Ford later told interviewers that he sometimes threw spitballs and nicked, muddied, scraped or otherwise tampered with baseballs to make his pitches harder to hit.

“I didn’t begin cheating until late in my career, when I needed something to help me survive,” he admitted in a 1987 autobiography, “Slick: My Life In and Around Baseball.”

“I didn’t cheat when I won the twenty-five games in 1961. I don’t want anybody to get any ideas and take my Cy Young Award away. And I didn’t cheat in 1963, when I won twenty-four games. Well, maybe a little.”

In 1951, Ford married Joan Foran. They had three children. A son, Tommy, died in 1999.

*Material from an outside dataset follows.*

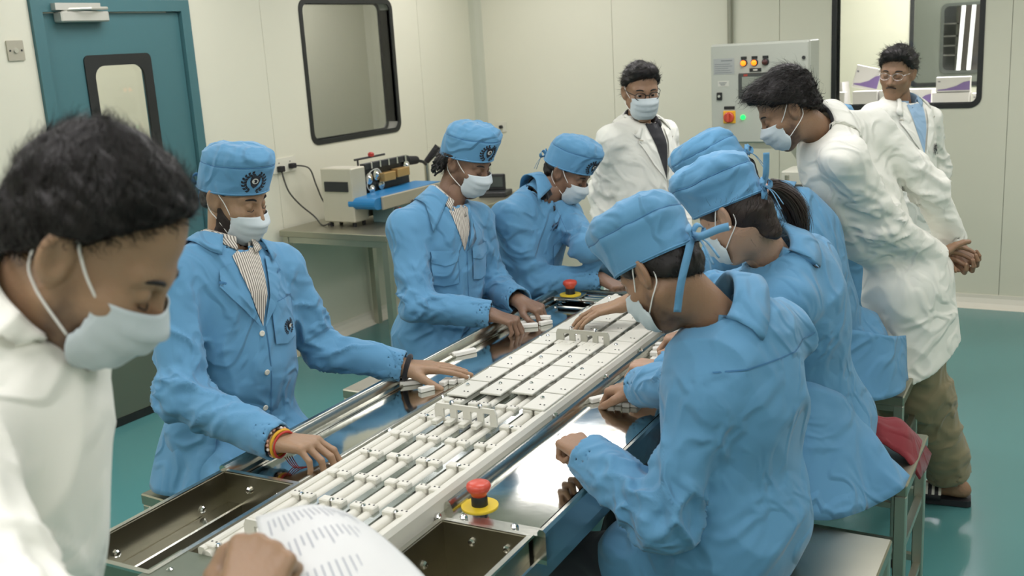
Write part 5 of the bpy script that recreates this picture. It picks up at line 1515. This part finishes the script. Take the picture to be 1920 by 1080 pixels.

After he retired, Ford spent one season as the Yankees’ first-base coach, then left baseball for a period before returning as a pitching coach in 1974. His No. 16 uniform was retired that year.

He later served as a pitching instructor for the Yankees during spring training, invested in harness racing and owned a restaurant. In 2008, Ford auctioned off many items from his baseball career, including his 1961 World Series Most Valuable Player trophy, a 1950 Yankees jersey and a baseball signed by President John F. Kennedy during a White House visit.

In 2001, Ford co-wrote a book with sportswriter Phil Pepe, “Few and Chosen: Defining Yankee Greatness Across the Eras,” in which he selected Lefty Gomez as the all-time greatest Yankee left-handed pitcher.

Asked why he had chosen Gomez over himself, Ford replied, “I lied.”